Dans une autre tribune, le professeur de géopolitique Michel Galy se montre plus sévère : "L'intervention (...) n'a pas un habillage juridique convaincant, ni du côté de l'ONU, ni du côté malien : un pays qui n'a pas d'accord de défense et ne peut être représenté par un président intérimaire sans grande légitimité !" Il ajoute qu'une "intervention française massive" aurait pour conséquence de faire de la France "une cible privilégiée de jihadistes de toutes obédiences" et déclencherait du même coup "une extension d'une nouvelle 'guerre nomade' au Sahel".

Soutenir la transition dans le sud du pays

Mais l'objectif de la France n'est peut-être pas de mener la guerre au Nord-Mali. Avant de reprendre cette région, il faut qu'une autorité légitime soit installée à Bamako pour qu'elle puisse exercer sa souveraineté. Or, en déployant une force militaire dans la capitale, la France neutralise le capitaine putschiste Amadou Haya Sanogo. C'est lui qui a renversé le président Amadou Toumani Touré à quelques semaines de l'élection présidentielle, le 22 mars 2012. Ce sont certains de ses partisans qui ont presque battu à mort, en mai, le président malien de transition, Dioncounda Traoré, chargé de conduire le pays à de nouvelles élections.
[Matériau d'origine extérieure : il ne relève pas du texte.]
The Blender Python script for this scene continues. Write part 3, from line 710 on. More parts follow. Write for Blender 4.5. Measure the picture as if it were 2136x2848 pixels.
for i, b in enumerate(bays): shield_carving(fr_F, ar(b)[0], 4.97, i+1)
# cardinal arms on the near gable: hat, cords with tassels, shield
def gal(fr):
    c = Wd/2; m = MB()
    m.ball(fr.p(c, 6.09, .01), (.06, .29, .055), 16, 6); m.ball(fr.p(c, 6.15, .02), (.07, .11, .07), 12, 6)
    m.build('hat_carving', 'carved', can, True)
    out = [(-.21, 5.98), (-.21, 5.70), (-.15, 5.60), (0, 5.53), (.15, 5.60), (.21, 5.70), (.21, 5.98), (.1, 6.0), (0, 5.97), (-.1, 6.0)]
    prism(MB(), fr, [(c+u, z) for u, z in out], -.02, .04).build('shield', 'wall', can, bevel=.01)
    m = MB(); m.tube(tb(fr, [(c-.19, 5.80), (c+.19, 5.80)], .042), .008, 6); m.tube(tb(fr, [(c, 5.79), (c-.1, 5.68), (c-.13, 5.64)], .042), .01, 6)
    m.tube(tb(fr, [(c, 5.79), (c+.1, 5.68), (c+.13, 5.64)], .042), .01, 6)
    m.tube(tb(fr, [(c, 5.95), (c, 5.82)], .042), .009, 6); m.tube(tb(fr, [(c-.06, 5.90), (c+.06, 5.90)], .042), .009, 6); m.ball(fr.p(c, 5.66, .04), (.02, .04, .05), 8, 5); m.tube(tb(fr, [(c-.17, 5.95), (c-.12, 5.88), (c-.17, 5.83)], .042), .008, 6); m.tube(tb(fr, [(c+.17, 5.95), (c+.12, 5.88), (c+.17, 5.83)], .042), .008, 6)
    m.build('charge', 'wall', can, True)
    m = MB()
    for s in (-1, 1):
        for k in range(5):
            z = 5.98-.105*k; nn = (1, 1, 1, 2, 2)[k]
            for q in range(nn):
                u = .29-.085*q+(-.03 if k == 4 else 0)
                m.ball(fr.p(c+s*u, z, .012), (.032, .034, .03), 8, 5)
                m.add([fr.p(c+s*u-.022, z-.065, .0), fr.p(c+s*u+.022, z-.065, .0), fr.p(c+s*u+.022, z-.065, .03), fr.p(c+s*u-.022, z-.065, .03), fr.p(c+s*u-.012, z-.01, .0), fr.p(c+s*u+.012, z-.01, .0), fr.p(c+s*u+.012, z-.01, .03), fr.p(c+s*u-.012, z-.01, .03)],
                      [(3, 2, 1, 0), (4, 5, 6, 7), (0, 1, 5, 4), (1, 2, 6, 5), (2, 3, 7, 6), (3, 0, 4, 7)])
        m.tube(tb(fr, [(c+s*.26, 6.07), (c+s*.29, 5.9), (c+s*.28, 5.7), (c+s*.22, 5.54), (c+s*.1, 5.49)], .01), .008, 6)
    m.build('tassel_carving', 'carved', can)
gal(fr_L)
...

Plus récemment, le capitaine putschiste a poussé manu militari le Premier ministre à démissionner, perturbant à nouveau le processus de transition.

Ainsi, la présence de plusieurs centaines de soldats français peut dissuader Amadou Haya Sanogo d'utiliser à nouveau la force et protège le président. Le spécialiste Gregory Mann remarque, dans une analyse détaillée (en anglais), que la dynamique politique a déjà changé à Bamako. Sanogo, qui s'opposait à l'intervention étrangère, de même que les altermondialistes d'ailleurs, a été forcé d'accueillir favorablement l'intervention française, alors que l'armée malienne s'apprêtait à s'écrouler à nouveau. 

Toutefois, "il est important de rappeler que la situation politique à Bamako demeure instable", notamment car "l'intérim présidentiel de Dioncounda Traoré a largement dépassé sa date de péremption", remarque Gregory Mann. Juste avant l'intervention, des manifestations violentes contre le président par intérim avaient d'ailleurs conduit à la fermeture des écoles.